DALLAS, Texas - By now much of the FC Dallas community is familiar with the Bernie Kamungo story – the inspiring account of an out-of-nowhere prospect and former Tanzanian refugee who found a highly unconventional path into professional soccer.
But there is another, completely different “Bernie Kamungo story” developing. It’s a splendid one, too. This one is also about opportunism - but a different kind of opportunism. And it’s about someone coming through in the clutch, which is always a good story – but even better if that clutch performer wasn’t initially even considered an important roster piece in 2023.
Garrett Melcer of FC Dallas’ content team laid out the original Bernie Kamungo story. Here’s how Volume II of this inspirational tale is playing out:
Kamungo, discovered initially at a North Texas SC open tryout, has come to the rescue lately for an FC Dallas team that was desperate for someone to juice up the attack. He’s not just scoring goals, four of them across all competitions, but crushing the moment with important goals. There have been no “stat padders,” just a foursome of meaningful strikes, all of which contributed to wins or draws at a time when wins and draws were getting pretty scarce.
That’s an outstanding return for a young winger who debuted for FCD late in 2022 and was mostly seen as a developmental depth piece for 2023. A promising one, for sure, but a player who still had some catching up to do, having been exposed to high level soccer relatively late in life. He backslid a bit in preseason, and wasn’t making much progress through almost two months of league play.
But things started changing in mid-April, mostly about opportunities opening up around him. And talk about someone grabbing those chances and absolutely refusing to let go.
Against Real Salt Lake on April 15, the game level at 1-1, Kamungo came off the bench late as FCD struggled to assemble scoring chances. FCD was in danger of dropping points at home, having taken just three shots through 87 minutes. But his first MLS minutes of 2023 finished with a crowd-pleasing flourish, a smart run and clean 88th minute put-away from in close to secure the win.

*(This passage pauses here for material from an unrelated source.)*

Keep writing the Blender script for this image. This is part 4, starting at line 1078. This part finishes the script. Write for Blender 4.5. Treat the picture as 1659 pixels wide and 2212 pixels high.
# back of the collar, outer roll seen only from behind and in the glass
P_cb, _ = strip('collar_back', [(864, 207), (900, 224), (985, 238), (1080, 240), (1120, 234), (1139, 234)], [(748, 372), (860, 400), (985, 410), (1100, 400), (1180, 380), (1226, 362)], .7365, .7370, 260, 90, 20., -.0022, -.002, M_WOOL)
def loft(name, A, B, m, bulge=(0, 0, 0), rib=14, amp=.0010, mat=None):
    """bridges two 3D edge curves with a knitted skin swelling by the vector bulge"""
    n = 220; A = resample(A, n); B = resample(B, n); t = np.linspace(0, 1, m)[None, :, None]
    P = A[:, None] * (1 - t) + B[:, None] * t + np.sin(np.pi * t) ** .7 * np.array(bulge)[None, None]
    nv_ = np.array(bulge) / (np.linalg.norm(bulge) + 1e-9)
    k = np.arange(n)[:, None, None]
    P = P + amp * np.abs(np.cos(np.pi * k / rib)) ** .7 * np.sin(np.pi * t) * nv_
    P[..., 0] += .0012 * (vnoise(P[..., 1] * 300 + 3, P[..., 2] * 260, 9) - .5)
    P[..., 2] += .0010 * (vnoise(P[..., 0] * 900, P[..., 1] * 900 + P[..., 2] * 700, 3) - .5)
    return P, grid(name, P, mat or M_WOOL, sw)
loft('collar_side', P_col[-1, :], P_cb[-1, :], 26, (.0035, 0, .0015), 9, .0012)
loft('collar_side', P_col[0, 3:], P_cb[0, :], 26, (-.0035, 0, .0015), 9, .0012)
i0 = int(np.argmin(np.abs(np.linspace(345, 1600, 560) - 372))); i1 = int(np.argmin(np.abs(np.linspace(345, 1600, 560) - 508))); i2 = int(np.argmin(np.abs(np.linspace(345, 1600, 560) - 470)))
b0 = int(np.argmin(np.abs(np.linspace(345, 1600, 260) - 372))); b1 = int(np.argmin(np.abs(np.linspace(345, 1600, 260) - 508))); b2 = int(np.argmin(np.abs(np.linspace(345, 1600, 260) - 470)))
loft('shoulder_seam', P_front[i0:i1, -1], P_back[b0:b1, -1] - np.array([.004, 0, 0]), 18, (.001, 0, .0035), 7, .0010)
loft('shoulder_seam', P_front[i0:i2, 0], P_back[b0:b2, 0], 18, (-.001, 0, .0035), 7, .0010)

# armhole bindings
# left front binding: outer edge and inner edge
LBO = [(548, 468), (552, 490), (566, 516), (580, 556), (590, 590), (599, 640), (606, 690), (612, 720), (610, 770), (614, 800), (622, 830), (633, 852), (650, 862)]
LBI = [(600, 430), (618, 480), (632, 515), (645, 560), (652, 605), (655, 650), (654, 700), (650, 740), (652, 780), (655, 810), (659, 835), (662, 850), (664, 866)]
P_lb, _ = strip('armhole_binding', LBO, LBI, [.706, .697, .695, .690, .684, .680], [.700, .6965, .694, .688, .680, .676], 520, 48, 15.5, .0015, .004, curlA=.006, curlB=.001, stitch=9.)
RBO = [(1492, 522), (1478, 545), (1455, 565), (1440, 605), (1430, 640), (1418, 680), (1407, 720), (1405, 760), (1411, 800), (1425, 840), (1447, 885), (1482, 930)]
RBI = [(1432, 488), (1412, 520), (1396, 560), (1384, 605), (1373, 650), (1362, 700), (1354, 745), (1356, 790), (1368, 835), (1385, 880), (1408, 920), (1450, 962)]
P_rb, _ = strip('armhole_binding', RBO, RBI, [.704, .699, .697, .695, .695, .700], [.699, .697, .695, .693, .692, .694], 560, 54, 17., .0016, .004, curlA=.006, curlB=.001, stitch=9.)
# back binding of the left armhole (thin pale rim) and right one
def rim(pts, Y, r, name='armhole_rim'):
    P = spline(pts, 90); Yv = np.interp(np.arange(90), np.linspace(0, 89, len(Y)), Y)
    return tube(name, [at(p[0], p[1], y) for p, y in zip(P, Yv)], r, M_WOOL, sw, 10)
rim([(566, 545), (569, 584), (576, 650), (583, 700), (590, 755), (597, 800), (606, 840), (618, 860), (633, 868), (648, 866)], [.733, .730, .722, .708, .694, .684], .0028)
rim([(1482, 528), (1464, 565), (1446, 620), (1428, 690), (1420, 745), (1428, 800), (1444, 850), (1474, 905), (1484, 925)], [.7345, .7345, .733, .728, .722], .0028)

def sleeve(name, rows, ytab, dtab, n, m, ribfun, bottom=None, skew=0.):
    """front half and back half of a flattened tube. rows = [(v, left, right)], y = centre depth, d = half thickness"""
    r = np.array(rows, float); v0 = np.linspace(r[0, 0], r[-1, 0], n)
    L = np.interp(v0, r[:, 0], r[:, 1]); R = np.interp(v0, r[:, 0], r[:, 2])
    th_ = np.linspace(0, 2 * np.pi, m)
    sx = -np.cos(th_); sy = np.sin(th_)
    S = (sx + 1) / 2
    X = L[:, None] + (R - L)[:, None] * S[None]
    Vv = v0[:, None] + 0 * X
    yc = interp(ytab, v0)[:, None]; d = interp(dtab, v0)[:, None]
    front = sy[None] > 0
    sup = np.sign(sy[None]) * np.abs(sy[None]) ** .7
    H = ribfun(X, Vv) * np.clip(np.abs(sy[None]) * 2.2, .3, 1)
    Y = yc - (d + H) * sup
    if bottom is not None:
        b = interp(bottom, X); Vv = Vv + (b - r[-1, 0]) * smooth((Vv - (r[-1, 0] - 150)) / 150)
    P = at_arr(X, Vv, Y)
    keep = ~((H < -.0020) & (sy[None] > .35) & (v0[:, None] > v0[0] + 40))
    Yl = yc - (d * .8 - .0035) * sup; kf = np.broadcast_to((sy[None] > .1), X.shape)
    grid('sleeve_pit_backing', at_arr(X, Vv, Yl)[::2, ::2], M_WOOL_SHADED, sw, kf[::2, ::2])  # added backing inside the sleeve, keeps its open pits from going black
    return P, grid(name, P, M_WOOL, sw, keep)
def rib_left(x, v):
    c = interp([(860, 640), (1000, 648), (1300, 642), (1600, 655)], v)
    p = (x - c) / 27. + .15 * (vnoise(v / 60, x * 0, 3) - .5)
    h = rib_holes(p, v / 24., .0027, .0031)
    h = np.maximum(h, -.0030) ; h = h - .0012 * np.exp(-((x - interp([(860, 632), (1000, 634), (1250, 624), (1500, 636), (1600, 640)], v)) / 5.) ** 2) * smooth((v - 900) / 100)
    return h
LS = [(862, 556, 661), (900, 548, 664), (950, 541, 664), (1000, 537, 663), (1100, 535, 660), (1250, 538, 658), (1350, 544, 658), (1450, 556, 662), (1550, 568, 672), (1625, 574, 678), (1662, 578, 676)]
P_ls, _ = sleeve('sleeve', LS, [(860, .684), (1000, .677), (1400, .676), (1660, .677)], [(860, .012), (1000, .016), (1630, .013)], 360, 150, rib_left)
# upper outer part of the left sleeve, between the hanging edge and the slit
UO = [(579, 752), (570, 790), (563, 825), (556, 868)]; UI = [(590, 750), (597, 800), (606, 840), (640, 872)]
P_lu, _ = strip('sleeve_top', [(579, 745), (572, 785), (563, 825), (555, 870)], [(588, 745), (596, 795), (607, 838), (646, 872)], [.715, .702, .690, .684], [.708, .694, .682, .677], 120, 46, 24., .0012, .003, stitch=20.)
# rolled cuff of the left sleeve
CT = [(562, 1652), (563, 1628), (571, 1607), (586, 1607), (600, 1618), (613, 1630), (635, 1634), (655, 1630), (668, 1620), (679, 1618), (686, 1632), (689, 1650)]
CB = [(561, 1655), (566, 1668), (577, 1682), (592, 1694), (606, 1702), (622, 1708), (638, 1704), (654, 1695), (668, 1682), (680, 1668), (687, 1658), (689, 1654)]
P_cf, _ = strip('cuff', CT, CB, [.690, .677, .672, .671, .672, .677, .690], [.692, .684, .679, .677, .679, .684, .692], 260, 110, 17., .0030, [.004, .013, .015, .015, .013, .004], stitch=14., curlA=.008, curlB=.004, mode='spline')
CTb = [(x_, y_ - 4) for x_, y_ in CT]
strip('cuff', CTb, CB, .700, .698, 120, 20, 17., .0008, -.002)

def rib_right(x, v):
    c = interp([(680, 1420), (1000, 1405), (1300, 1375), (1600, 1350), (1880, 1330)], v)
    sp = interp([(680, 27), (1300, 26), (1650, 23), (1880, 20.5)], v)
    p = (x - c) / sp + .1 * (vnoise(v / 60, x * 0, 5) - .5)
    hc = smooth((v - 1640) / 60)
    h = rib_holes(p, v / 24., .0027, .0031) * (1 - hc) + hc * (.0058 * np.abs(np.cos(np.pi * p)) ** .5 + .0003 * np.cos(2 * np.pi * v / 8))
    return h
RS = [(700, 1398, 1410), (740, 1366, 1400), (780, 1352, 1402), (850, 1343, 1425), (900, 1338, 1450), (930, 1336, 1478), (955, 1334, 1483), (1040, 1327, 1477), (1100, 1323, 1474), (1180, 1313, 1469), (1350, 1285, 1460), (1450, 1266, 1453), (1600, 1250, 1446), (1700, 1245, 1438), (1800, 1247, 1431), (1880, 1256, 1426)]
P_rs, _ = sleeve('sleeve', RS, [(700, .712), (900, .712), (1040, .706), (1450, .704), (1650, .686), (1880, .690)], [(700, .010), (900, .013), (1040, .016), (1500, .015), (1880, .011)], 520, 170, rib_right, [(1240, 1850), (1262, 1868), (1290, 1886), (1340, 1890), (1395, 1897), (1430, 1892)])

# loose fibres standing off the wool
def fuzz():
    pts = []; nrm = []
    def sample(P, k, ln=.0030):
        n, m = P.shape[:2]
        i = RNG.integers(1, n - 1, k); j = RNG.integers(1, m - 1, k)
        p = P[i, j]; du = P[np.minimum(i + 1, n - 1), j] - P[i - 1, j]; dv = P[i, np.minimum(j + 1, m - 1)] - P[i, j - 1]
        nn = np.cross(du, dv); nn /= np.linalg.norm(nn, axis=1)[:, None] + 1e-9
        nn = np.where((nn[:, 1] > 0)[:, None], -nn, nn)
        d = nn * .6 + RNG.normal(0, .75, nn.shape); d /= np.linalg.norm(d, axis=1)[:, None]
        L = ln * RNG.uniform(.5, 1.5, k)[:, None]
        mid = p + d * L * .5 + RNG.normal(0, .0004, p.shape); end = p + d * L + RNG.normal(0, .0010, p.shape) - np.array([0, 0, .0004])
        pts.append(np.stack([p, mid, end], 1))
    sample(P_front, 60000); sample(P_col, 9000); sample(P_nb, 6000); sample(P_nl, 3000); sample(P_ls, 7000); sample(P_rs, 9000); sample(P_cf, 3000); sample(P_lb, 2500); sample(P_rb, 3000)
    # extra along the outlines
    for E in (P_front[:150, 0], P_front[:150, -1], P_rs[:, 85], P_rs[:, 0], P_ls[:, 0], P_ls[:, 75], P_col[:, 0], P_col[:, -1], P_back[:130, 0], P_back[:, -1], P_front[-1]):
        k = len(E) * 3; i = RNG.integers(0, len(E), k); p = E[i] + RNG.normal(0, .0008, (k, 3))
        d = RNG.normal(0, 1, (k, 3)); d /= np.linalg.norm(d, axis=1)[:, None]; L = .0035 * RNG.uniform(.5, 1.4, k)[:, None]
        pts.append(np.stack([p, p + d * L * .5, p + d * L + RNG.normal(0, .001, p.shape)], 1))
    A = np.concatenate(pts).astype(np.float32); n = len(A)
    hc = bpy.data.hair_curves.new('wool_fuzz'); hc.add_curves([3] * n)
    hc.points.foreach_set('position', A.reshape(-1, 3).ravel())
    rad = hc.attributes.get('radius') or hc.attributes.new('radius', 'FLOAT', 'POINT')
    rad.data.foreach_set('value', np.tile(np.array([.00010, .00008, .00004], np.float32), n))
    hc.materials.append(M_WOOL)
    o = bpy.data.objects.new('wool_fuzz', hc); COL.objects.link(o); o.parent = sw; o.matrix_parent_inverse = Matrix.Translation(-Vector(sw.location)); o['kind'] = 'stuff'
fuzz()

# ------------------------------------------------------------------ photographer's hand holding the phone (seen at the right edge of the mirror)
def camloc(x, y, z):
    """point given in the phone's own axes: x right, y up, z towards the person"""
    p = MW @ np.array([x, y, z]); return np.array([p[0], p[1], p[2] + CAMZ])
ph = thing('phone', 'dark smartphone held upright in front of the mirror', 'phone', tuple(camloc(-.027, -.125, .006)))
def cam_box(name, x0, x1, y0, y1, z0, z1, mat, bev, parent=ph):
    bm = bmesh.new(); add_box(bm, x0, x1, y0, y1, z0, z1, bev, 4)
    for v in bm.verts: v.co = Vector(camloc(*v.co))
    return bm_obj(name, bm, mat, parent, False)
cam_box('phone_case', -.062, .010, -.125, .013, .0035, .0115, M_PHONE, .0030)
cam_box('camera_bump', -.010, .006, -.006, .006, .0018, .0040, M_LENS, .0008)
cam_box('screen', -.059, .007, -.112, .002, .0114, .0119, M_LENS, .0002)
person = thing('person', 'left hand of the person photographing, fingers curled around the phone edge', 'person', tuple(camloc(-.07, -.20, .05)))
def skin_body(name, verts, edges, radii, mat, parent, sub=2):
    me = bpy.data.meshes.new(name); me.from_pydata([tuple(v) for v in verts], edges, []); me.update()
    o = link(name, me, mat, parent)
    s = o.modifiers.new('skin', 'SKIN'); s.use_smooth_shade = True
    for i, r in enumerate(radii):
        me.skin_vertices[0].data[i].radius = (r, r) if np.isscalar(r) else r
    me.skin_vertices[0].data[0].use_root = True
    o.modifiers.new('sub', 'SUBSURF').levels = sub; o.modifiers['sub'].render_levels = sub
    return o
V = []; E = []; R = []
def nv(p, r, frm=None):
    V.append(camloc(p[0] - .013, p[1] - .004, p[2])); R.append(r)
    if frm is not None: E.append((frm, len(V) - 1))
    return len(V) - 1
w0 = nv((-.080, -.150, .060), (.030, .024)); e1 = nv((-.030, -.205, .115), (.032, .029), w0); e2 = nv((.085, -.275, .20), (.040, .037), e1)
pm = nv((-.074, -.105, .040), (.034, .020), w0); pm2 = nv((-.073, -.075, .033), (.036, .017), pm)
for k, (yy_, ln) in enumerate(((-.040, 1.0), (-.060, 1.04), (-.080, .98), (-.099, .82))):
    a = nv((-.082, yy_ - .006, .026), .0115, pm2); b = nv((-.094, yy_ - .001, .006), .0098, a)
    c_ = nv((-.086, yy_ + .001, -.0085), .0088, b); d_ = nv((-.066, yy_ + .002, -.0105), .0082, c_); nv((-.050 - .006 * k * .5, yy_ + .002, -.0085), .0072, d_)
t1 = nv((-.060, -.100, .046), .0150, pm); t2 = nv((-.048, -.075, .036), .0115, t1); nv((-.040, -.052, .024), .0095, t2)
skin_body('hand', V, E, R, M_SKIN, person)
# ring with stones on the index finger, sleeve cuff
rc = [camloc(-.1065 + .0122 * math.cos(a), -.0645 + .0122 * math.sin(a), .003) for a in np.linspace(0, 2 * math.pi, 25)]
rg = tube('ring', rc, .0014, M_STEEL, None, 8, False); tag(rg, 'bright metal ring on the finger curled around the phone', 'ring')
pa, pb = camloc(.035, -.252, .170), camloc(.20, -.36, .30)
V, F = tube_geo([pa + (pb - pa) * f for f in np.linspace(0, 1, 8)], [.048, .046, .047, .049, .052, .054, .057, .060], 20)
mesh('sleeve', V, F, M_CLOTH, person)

Clearly the points in the 2-1 win were helpful, especially in subtracting a Western Conference rival’s ability to further gather points. But bagging that one had larger implications.
It came at a time when FCD manager Nico Estévez was establishing more trust in Kamungo, who previously wasn’t showing quite enough zip and zing in practices. Estévez is ever watchful on the training ground, keen to pick out any details that may reveal form, fitness, confidence, desire or any ingredient that can be the difference between game-day wins and losses.
Estévez had said just the day before that he was starting to see the energy and desire that Kamungo absolutely needed to demonstrate at training. Kamungo’s skill set just wasn’t sufficiently developed at this point, the manager said, so the young winger could only help the team if he attacked any opportunities on the field with bravery, industry and big bags full of “want-to.”
That critical strike against RSL helped validate Estévez’s growing trust.
Not long after that came the grim FCD injury run, as Estévez’s second season at Toyota Stadium was temporarily reduced to an exercise in patching together lineups. Suddenly Kamungo, not previously a big part of the 2023 plan, if we’re being honest, was being asked to provide badly needed offense. Specifically, he needed to supply goals and assists while FC Dallas missed six or sometimes seven starters to injury (mostly), suspension or national team duty.
And provide he has. On July 1 against league champs LAFC, with FCD desperate to snap a six-game winless streak, Kamungo provided the second half game-winner, slipping into a good spot near goal and pouncing on Nkosi Tafari redirection header.
A week after that Dallas traveled to Seattle, a luckless black hole in almost every previous FCD visit. Kamungo’s goal on a soaring header would ultimately allow his team to split the points and to feel pretty good about the outcome. (The “value add” here: it was Dallas’ final game before a break of almost a month in league play – a long time to sit and stare at a less satisfying result.)
A few days after that Jesus Ferreira spotted Kamungo’s late arriving run, laying a perfect pass for his teammate, who was calm and precise in firing just inside the back post. That was the breakthrough early goal against Charlotte in Leagues Cup, and would prove essential in the teams’ 2-2 draw at 90 minutes.
Even when he isn’t scoring, Kamungo is finding ways to make an impact. In FCD’s second Leagues Cup outing, Kamungo’s strong run out of midfield forced Necaxa defender Alán Montes into a tough choice. He chose wrong, drawing a red card for denial of an obvious scoring opportunity, and FCD had a man advantage for almost 80 minutes.
Now, as FC Dallas keeps removing names from the injury list (Sebastian Lletget, Paxton Pomykal, Paul Arriola, Ema Twumasi and others have all made recent returns), Kamungo is making it more difficult for FCD’s coaching staff to take him off the field.
At the very least, his ability to provide bottom line output will push FCD’s stable of wingers, Arriola, Alan Velasco, Jader Obrian and Eugene Ansah, to work harder in daily efforts to earn their minutes.
All at for a guy who wasn’t expected to make a big dent in 2023. That is a good story of remarkable opportunism.